Well, it looks like we’ve hit the part of the Trump-Musk bromance where reality and principle start to elbow each other at the dinner table. Elon Musk, President Trump’s head of the Department of Government Efficiency just threw some cold water on Trump’s “Big, Beautiful Bill,” and he did it on national TV. In a CBS interview preview that airs this Sunday, Musk said what a lot of fiscal conservatives are already whispering: the bill’s price tag is a bit of a monster.
“I think a bill can be big or it can be beautiful,” Musk quipped, “but I don’t know if it can be both.” Classic Musk — part engineer, part troll, part truth-teller. He’s not wrong, either. At $1.4 trillion, this bill is anything but small-government. Sure, it’s got some incredible, pro-America goodies baked in — extending the Trump tax cuts, wiping out federal taxes on tips, overtime, and car loan interest for American-made vehicles. And yes, there’s even a $1,000 tax-free “MAGA Savings Account” for every newborn and an increase in the child tax credit to $2,500. It’s bold, it’s creative, it’s unapologetically pro-worker.
But it’s also expensive — and Musk, who’s been trying to trim the fat from our ballooning federal bureaucracy, sees this bill as a step backward. “It increases the budget deficit, not decrease it and undermines the work the DOGE team is doing,” he said. That’s a shot from inside the house.

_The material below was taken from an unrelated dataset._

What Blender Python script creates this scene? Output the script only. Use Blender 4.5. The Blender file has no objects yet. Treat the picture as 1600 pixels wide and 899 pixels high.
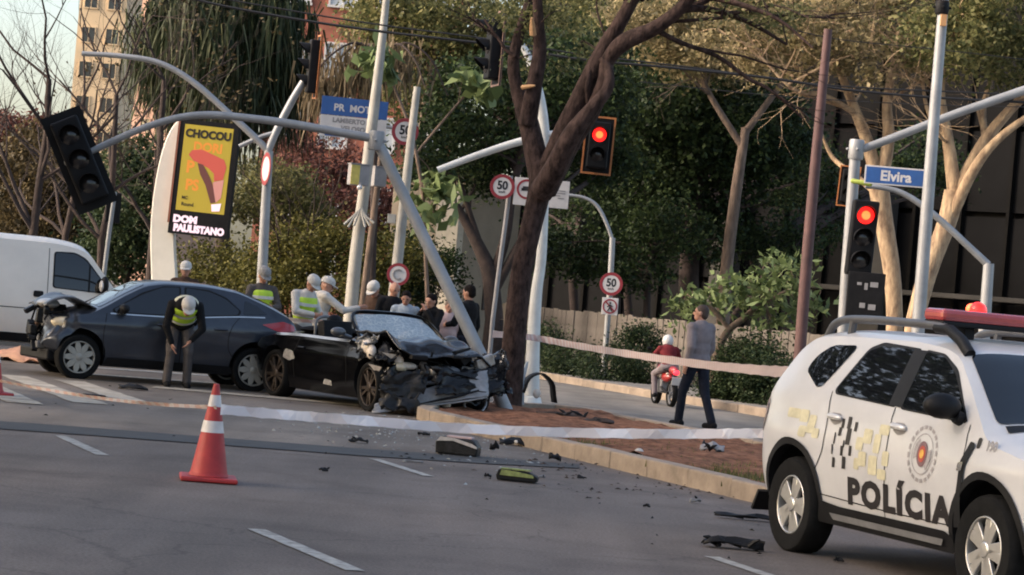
import bpy, bmesh, math, random
import numpy as np
from mathutils import Vector, Matrix, noise
R = math.radians
rnd = random.Random(7)
SC = bpy.context.scene
COL = SC.collection

# ---------------------------------------------------------------- camera
FPX, CAMH, ROLL, PITCH = 4000.0, 1.65, R(5.08), R(0.22)
cam = bpy.data.objects.new('camera', bpy.data.cameras.new('camera'))
COL.objects.link(cam)
cam.data.sensor_width = 36.0
cam.data.lens = 36.0 * FPX / 1600.0
cam.data.clip_start, cam.data.clip_end = 0.1, 3000.0
_cr = Vector((math.cos(ROLL), 0, math.sin(ROLL)))
_cu = Vector((-math.sin(ROLL), 0, math.cos(ROLL)))
_pm = Matrix.Rotation(PITCH, 3, 'X')
_r, _u, _f = _pm @ _cr, _pm @ _cu, _pm @ Vector((0, 1, 0))
_m = Matrix((_r, _u, -_f)).transposed().to_4x4()
_m.translation = Vector((0, 0, CAMH))
cam.matrix_world = _m
SC.camera = cam

# ---------------------------------------------------------------- sky, sun, exposure
SUN_EL, SUN_AZ = R(27.0), R(260.0)       # azimuth clockwise from +Y: to the left of the camera, a touch behind
w = bpy.data.worlds.new('World'); SC.world = w; w.use_nodes = True
nt = w.node_tree
bg = nt.nodes['Background']
sky = nt.nodes.new('ShaderNodeTexSky'); sky.sky_type = 'NISHITA'; sky.sun_disc = False
sky.sun_elevation, sky.sun_rotation = SUN_EL, SUN_AZ
sky.air_density, sky.dust_density, sky.ozone_density = 0.95, 3.5, 0.0
nt.links.new(sky.outputs[0], bg.inputs[0]); bg.inputs[1].default_value = 0.15
sl = bpy.data.lights.new('sun', 'SUN'); sl.energy = 1.9; sl.angle = R(14); sl.color = (1.0, 0.84, 0.72)
so = bpy.data.objects.new('sun', sl); COL.objects.link(so)
_sd = Vector((math.cos(SUN_EL) * math.sin(SUN_AZ), math.cos(SUN_EL) * math.cos(SUN_AZ), math.sin(SUN_EL)))
so.rotation_euler = _sd.to_track_quat('Z', 'Y').to_euler()
so.location = (0, 0, 40)
SC.view_settings.view_transform = 'Standard'; SC.view_settings.look = 'None'
SC.view_settings.gamma = 1.0; SC.view_settings.exposure = 1.3
SC.view_settings.use_curve_mapping = False
SC.render.engine = 'CYCLES'
SC.cycles.max_bounces = 6; SC.cycles.transparent_max_bounces = 8
SC.cycles.use_denoising = True
SC.cycles.pixel_filter_type = 'BLACKMAN_HARRIS'; SC.cycles.filter_width = 1.95      # the photograph is a soft phone zoom

# ---------------------------------------------------------------- placing
def ray(u, v):
    dx, dy = u - 800.0, 449.5 - v
    return (_r * dx + _u * dy + _f * FPX)
def at(u, v, Y):
    d = ray(u, v); return Vector((0, 0, CAMH)) + d * (Y / d.y)
def gnd(u, v, z=0.0):
    d = ray(u, v); return Vector((0, 0, CAMH)) + d * ((z - CAMH) / d.z)
def pxm(Y): return FPX / Y
PHI = R(20.5)
RD = Vector((math.sin(PHI), -math.cos(PHI), 0))      # along the avenue, towards the camera
RN = Vector((math.cos(PHI), math.sin(PHI), 0))       # across it, to the far side
RO = Vector((0.455, 29.8, 0))
def rf(s, o, z=0.0): return RO + RD * s + RN * o + Vector((0, 0, z))
def rfi(p):
    d = Vector((p[0], p[1], 0)) - RO; return d.dot(RD), d.dot(RN)

# ---------------------------------------------------------------- materials
MATS = {}
def mat(name, col, rough=0.6, metal=0.0, var=0.12, scale=6.0, bump=0.0, bscale=None, coat=0.0, spec=0.5, emit=None, estr=0.0, alpha=1.0, trans=0.0, ramp=None, stretch=None):
    if name in MATS: return MATS[name]
    m = bpy.data.materials.new(name); m.use_nodes = True
    nt = m.node_tree; b = nt.nodes['Principled BSDF']
    b.inputs['Roughness'].default_value = rough; b.inputs['Metallic'].default_value = metal
    b.inputs['Specular IOR Level'].default_value = spec
    if coat: b.inputs['Coat Weight'].default_value = coat; b.inputs['Coat Roughness'].default_value = 0.06
    c = (*col, 1)
    tc = nt.nodes.new('ShaderNodeTexCoord'); src = tc.outputs['Object']
    if stretch:
        mp = nt.nodes.new('ShaderNodeMapping'); mp.inputs['Scale'].default_value = (1, 1, stretch); nt.links.new(src, mp.inputs['Vector']); src = mp.outputs[0]
    if var > 0 or bump > 0:
        n = nt.nodes.new('ShaderNodeTexNoise'); n.inputs['Scale'].default_value = scale; n.inputs['Detail'].default_value = 6
        n.inputs['Roughness'].default_value = 0.65
        nt.links.new(src, n.inputs['Vector'])
    if var > 0:
        r = nt.nodes.new('ShaderNodeValToRGB')
        lo = ramp[0] if ramp else tuple(x * (1 - var) for x in col); hi = ramp[1] if ramp else tuple(min(1, x * (1 + var)) for x in col)
        r.color_ramp.elements[0].color = (*lo, 1); r.color_ramp.elements[1].color = (*hi, 1)
        r.color_ramp.elements[0].position = 0.32; r.color_ramp.elements[1].position = 0.68
        nt.links.new(n.outputs[0], r.inputs[0]); nt.links.new(r.outputs[0], b.inputs['Base Color'])
    else:
        b.inputs['Base Color'].default_value = c
    if bump > 0:
        n2 = nt.nodes.new('ShaderNodeTexNoise'); n2.inputs['Scale'].default_value = bscale or scale * 4; n2.inputs['Detail'].default_value = 5
        nt.links.new(src, n2.inputs['Vector'])
        bp = nt.nodes.new('ShaderNodeBump'); bp.inputs['Strength'].default_value = min(1, bump); bp.inputs['Distance'].default_value = 0.02
        nt.links.new(n2.outputs[0], bp.inputs['Height']); nt.links.new(bp.outputs[0], b.inputs['Normal'])
    if emit:
        b.inputs['Emission Color'].default_value = (*emit, 1); b.inputs['Emission Strength'].default_value = estr
    if alpha < 1: b.inputs['Alpha'].default_value = alpha
    if trans > 0: b.inputs['Transmission Weight'].default_value = trans
    MATS[name] = m; return m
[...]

And while the House narrowly passed the bill 215–214 (one GOP rep even reportedly fell asleep during the vote — maybe from reading the whole thing), the Senate is already sharpening its knives. Senator Rick Scott, normally a Trump ally, said he’d vote no in its current form. “We all know we have to balance the budget,” he told Charlie Kirk. “It’s getting harder to sell our treasuries.” Translation: we can’t just keep throwing cash around like we’re hosting a federal government version of The Price Is Right.
Look, the bill has good bones. The tax reforms are smart. Incentivizing American labor and manufacturing? Absolutely. But conservatives are right to question the price tag. Trump’s instinct to stimulate the economy is on target — but if you’re going to rebuild America’s middle class, don’t mortgage their future to do it.
Let’s hope this bill gets a MAGA-style trim before it hits the Resolute Desk.